The green edge

The green edge

MATT Goss has long been flagged as a Tour de France green jersey contender this year.

But on the eve of the 3497-kilometre race, which started last night in Belgium, the Australian admitted the task had become much tougher in light of the devastating form of Slovakian Peter Sagan.

Goss, the sprinting trump card for Australian team Orica-GreenEDGE, is not conceding defeat in the battle for the green jersey, the prize for the points competition. But Sagan’s recent form has been so devastating that Goss’ rating of the Tour rookie as the green jersey favourite makes sense. Yet his opinion contradicts that of his team sports director, Matt White, who believes Sagan (Liquigas-Cannondale) will lack the experience and team support to win the jersey, as Liquigas-Cannondale’s priority is to help Italian teammate Vincenzo Nibali win the Tour overall.

This year Sagan, 22, has won 13 races: he won five stages at the Tour of California and another four at the recent Tour of Switzerland. Not only can Sagan sprint, he can also climb, which will help him accrue points in the daily intermediate sprint as well as at the stage finish.

Goss, 25, has had one win this year – stage three of the Giro d’Italia – and is also one of the best climbers among the sprinters.

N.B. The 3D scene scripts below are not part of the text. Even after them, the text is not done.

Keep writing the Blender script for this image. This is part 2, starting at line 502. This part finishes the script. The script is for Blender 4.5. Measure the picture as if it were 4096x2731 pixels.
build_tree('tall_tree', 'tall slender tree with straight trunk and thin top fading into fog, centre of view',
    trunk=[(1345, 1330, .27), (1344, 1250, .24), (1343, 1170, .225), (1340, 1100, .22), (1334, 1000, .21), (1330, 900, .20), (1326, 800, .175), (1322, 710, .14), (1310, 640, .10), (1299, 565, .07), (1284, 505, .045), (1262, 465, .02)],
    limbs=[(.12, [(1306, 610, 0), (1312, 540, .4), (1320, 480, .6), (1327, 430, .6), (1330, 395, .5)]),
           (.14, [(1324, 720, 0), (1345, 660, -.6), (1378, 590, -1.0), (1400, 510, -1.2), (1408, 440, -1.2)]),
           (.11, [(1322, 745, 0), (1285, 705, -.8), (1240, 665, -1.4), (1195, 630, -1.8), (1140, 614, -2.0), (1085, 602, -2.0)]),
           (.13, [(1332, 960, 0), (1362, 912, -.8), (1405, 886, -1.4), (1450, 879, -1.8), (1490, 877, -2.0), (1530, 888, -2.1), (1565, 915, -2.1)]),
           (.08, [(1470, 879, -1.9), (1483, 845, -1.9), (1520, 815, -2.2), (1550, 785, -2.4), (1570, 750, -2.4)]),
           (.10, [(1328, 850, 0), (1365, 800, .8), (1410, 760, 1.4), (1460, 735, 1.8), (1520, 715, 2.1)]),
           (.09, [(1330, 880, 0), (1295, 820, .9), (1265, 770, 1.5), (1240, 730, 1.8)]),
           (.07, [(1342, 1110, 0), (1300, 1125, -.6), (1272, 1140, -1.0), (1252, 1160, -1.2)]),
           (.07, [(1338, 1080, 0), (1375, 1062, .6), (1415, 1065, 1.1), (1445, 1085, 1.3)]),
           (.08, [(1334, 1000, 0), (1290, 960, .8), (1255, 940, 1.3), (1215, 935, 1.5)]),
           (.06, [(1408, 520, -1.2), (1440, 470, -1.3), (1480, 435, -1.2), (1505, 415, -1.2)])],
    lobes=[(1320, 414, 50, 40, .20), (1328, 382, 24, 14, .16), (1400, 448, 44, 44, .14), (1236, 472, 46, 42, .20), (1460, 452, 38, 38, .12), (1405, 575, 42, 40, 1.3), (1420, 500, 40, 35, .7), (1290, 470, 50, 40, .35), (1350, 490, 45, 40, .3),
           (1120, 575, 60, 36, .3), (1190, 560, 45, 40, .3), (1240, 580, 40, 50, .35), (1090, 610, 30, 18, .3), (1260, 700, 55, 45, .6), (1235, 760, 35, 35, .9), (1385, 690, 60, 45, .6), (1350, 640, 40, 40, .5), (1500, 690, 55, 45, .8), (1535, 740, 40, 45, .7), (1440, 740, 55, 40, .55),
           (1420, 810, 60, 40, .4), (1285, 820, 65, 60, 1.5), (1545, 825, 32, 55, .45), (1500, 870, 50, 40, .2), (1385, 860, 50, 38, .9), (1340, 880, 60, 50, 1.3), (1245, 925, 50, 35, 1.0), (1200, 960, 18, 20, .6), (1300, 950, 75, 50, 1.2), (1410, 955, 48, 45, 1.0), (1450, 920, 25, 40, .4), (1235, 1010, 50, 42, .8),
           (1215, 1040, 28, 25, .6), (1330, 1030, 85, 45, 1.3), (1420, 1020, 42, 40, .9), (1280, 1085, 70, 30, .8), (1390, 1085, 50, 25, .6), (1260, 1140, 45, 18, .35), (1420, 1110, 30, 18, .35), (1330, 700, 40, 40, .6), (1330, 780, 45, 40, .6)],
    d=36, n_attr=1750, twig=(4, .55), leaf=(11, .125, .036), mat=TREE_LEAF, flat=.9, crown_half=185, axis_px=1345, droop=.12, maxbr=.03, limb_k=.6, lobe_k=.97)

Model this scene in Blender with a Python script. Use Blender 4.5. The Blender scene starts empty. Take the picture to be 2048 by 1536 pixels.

But Sagan is better.

”We have a more dedicated team for the sprints, to try and win points and try and win sprint stages, but Sagan can genuinely do a lot by himself as well,” Goss told The Sunday Age before last night’s 6.4-kilometre prologue time trial in Liege. ”He is still one of the favourites to win the green jersey. He is going to be very difficult to beat.”

But for Goss, the Tour is not just about getting the better of Sagan, who is fancied for tonight’s 198-kilometre first stage from Liege to Seraing, which has an uphill finish.

In any sprint, Goss must also account for a top-class field of sprinters that includes British world champion Mark Cavendish (Sky), German Andre Greipel (Lotto-Belisol), Australian Mark Renshaw (Rabobank), American Tyler Farrar (Garmin-Sharp) and Italian Alessandro Petacchi (Lampre-ISD). It will be in the flatter bunch sprints that Goss believes Sagan will be most vulnerable. ”In a big bunch sprint he might suffer a little, because he is not going to have a lead-out train,” Goss said.

”He is going to have to fight with the others. There are a lot of good sprinters and if he is fighting with a lot of good sprinters every day … I’m not saying he can’t win a bunch sprint, he might hold.

”But I think his best chances on days like stages one and three [197 kilometres from Orchies to Boulogne-sur-Mer on Tuesday] where there are uphill finishes.”

Goss knows that if he falls short in his bid for the green jersey, it will nonetheless provide valuable experience for future tilts. ”I’m still going to give it a crack … It took Cavendish three or four years to win the green jersey. So I am going to try, just for the experience. If I did win it, it would be a dream come true.”

As for Cavendish, Goss is unsure, like many, whether the Briton will finish the Tour, or finish early to prepare for the Olympic road race. Goss said: ”My guess is as good as anyone’s. He finished the Giro [d’Italia]. That makes me think he might finish the Tour a little earlier. He’s not going for the green jersey but if he wins five stages and leads by 50 points I can’t see him sitting up to go home.”